── Dataset extract ──

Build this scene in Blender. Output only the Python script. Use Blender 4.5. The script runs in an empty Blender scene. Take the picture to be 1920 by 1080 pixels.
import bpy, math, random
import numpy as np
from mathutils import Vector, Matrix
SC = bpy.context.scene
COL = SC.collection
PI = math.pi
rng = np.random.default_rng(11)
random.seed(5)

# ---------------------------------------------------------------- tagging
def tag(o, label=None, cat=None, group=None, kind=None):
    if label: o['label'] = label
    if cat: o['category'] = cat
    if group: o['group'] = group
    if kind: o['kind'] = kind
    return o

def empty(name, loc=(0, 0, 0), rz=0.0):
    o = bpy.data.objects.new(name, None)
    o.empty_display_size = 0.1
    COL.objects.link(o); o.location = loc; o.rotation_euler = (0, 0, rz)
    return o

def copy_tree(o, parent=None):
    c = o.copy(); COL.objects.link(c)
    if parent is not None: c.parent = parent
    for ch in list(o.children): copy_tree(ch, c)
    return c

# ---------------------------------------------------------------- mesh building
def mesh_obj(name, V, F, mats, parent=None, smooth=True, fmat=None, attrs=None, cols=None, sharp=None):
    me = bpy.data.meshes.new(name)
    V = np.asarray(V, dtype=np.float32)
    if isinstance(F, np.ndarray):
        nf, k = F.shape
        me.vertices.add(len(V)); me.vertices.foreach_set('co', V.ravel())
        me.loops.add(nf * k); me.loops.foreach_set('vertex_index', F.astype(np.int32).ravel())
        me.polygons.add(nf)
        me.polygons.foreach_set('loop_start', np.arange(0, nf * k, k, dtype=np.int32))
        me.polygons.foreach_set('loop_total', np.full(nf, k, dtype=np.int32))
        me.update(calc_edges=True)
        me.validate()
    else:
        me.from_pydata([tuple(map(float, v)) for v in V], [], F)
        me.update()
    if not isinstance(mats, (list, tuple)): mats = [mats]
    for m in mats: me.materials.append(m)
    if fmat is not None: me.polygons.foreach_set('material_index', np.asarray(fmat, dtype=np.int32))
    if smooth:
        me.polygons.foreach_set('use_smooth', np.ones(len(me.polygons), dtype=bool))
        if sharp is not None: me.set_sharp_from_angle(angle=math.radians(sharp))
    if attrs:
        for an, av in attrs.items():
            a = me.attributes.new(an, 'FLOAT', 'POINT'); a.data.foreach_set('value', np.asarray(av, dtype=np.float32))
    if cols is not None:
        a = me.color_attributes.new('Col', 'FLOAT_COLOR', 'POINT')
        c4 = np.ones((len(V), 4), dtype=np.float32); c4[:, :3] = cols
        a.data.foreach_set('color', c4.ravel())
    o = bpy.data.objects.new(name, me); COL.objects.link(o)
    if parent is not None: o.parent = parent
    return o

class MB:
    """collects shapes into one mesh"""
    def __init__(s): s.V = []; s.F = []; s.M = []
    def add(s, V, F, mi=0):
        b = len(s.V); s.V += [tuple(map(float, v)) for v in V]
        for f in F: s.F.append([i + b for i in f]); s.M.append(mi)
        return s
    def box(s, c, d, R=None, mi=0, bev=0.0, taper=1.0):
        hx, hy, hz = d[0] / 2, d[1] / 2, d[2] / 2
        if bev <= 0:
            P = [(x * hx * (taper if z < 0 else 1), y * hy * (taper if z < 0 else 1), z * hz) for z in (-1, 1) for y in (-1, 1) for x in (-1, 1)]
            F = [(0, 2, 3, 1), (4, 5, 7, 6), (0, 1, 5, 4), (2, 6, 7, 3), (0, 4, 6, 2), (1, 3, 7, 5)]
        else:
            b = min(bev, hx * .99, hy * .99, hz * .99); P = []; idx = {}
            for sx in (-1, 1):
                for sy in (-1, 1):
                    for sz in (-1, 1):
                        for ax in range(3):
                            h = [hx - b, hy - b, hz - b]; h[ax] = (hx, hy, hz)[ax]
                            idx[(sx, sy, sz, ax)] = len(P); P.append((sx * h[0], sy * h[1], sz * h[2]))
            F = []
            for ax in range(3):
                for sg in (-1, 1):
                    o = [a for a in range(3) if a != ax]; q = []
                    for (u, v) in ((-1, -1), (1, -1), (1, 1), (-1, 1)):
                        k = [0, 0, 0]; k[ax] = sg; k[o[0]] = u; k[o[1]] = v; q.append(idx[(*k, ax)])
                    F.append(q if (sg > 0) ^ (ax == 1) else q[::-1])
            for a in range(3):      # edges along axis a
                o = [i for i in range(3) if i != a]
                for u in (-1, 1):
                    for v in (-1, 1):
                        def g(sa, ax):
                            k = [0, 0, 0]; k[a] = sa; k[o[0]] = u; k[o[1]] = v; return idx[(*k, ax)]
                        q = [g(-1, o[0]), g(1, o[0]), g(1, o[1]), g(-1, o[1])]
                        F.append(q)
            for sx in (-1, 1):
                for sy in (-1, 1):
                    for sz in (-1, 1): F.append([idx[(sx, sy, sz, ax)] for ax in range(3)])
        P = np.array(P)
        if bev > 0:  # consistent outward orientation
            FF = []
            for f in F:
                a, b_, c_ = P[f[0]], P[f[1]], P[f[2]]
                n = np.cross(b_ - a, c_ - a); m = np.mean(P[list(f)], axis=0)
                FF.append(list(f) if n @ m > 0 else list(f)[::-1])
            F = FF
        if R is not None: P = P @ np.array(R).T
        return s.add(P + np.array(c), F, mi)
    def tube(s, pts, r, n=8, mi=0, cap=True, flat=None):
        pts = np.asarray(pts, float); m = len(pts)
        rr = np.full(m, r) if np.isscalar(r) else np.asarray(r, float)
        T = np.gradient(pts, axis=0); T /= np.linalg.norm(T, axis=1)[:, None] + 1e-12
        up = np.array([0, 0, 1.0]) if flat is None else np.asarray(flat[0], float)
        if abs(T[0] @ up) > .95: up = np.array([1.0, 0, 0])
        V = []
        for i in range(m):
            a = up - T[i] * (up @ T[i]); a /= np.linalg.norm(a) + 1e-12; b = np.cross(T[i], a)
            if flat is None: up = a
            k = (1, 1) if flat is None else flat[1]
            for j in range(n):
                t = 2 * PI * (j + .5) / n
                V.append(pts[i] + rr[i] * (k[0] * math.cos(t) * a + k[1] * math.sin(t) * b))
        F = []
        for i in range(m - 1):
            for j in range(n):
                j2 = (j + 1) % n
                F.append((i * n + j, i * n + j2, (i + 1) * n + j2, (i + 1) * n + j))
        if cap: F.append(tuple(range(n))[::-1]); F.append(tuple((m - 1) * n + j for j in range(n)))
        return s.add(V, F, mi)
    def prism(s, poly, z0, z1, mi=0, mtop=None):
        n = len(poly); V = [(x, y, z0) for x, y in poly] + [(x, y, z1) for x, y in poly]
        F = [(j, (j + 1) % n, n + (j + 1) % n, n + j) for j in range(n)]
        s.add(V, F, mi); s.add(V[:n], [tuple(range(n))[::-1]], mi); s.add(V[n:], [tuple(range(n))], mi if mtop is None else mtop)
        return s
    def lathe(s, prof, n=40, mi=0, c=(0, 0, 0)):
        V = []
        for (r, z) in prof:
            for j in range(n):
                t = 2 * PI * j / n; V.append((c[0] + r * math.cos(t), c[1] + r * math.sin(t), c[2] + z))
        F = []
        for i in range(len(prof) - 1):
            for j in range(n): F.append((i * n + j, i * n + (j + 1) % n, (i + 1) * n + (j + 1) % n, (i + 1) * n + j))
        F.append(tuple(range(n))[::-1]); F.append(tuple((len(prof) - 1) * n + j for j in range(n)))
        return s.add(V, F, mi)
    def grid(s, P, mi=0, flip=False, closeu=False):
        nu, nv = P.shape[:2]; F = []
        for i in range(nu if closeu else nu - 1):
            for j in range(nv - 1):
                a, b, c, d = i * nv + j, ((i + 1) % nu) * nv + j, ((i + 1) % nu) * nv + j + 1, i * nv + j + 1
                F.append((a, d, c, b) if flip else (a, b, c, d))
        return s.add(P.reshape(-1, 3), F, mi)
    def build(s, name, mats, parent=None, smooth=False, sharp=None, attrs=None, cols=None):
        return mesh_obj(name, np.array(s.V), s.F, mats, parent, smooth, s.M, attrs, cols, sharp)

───

■ **Objective**: Please reproduce exactly the lines above, beginning with the first and ending with the line that contains "random.seed(5)", and include nothing outside that range.

■ **Result**:
Build this scene in Blender. Output only the Python script. Use Blender 4.5. The script runs in an empty Blender scene. Take the picture to be 1920 by 1080 pixels.
import bpy, math, random
import numpy as np
from mathutils import Vector, Matrix
SC = bpy.context.scene
COL = SC.collection
PI = math.pi
rng = np.random.default_rng(11)
random.seed(5)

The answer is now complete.